Effect of surfaces, domain walls and grain boundaries on ferroelectricity in lead titanate using atomic scale simulations

Ultrathin ferroelectric (FE) films have potential application in non-volatile random access memories and microelectromechanical systems. Miniaturization of such devices demands the establishment of the thickness-property relationship, a detailed understanding of the surface termination, and the effects of domain walls and grain boundaries. Density functional theory (DFT) and molecular dynamics (MD) methods are used to investigate these effects in lead titanate.;The surface effects are characterized for the (100) terminations with open circuit electrical boundary condition. The resulting surface energies indicate that the surface terminations with polarization out-of-the-surface are more stable than the cases where polarization occur into-the-surface.
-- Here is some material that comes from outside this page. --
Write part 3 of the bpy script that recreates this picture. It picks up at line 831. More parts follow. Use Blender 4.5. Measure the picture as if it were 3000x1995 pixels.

Analysis of atomic relaxation, surface rumpling and interlayer distance provide insight into the surface effects for each termination including polarization.;The effect of domain walls are carried out for (100) and (110) 180 degree domains. The (100) Pb-centered and (110) OO-centered domain walls are predicted to be the favorable structure with comparable energies. The examination of polarization variation across the domain wall results in the presence of in-plane polarization, which develops a small polarization rotation analogous to that observed experimentally in ferromagnetic materials. The in-plane polarization is perpendicular to the domain wall and points away from the wall. The effect of grain boundaries on polarization are calculated for sigma 5 coincident site lattice (310) tilt boundaries in strontium titanate and lead titanate. The reverse twinned structures are found to be energetically more favorable than the regular twins. The presence of the boundary resulted in a local polarization around the boundary (normal and parallel to the boundary), which vanishes away from the boundary.;This study also focuses on the challenge to simulate complex ferroelectric structures. As a first step towards achieving the goal, the existing parallel molecular dynamics code was modified to include the core-shell model, thereby allowing complex ferroelectric systems to be simulated.